Private equity.
In plain English
Private equity (PE) firms raise pools of capital from institutional investors and accredited individuals, then use that capital plus large amounts of borrowed money to buy entire private companies (or take public companies private). The PE firm holds the company for typically 4 to 7 years, attempts to grow earnings or restructure operations, then exits via sale to another firm, sale to a strategic acquirer, or IPO. Fees mirror hedge funds: typically 2% of committed capital per year plus 20% of profits above a hurdle rate.
01Why it matters
Private equity has been one of the best-performing institutional asset classes since the 1980s, though performance dispersion across funds is wide and capital is locked up for a decade or more.
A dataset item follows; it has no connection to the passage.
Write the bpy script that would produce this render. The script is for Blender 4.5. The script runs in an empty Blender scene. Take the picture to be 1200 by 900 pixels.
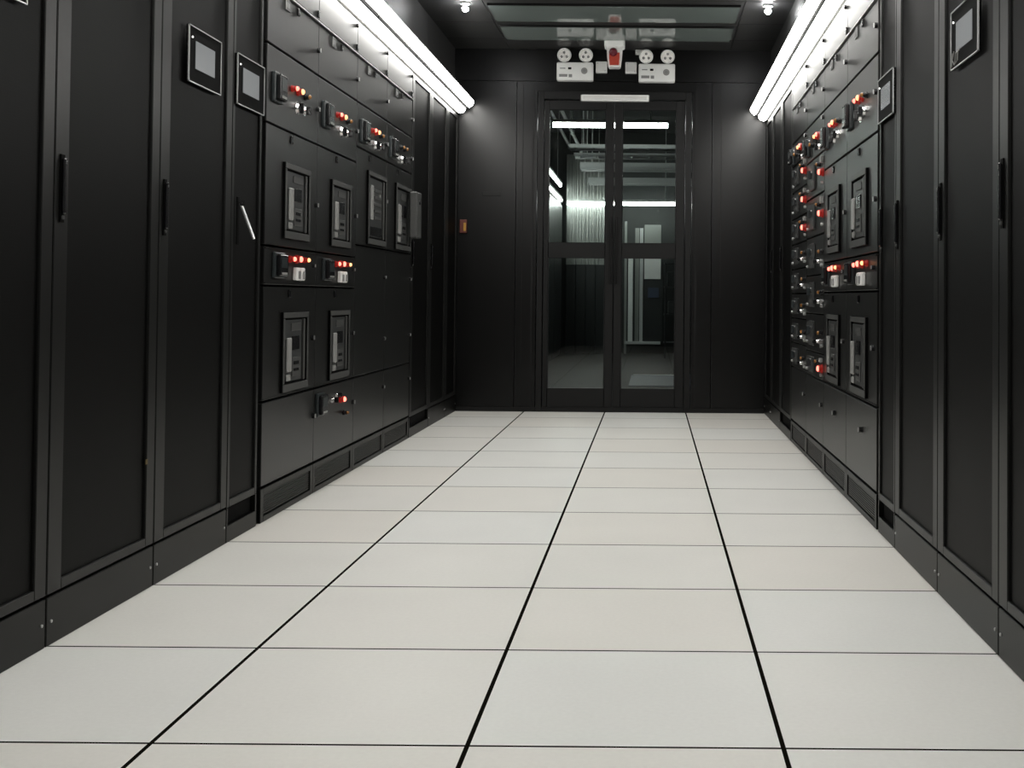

For retail investors, direct PE access is essentially impossible; the closest substitutes are publicly traded PE firms (KKR, Blackstone, Apollo) or 'access funds' that bundle PE exposure for high-net-worth individuals at additional fee layers.
02The math, step by step
The 2007 buyout of TXU (the Texas utility) by a consortium of KKR, TPG, and Goldman Sachs Capital Partners was a $48 billion deal financed with about $40 billion of debt. It ended in 2014 with the company filing for bankruptcy, the largest private-equity buyout failure in U.S. history. Other KKR deals over the same decade produced multi-billion-dollar gains. PE returns are made in the wins; the losses are absorbed within the fund.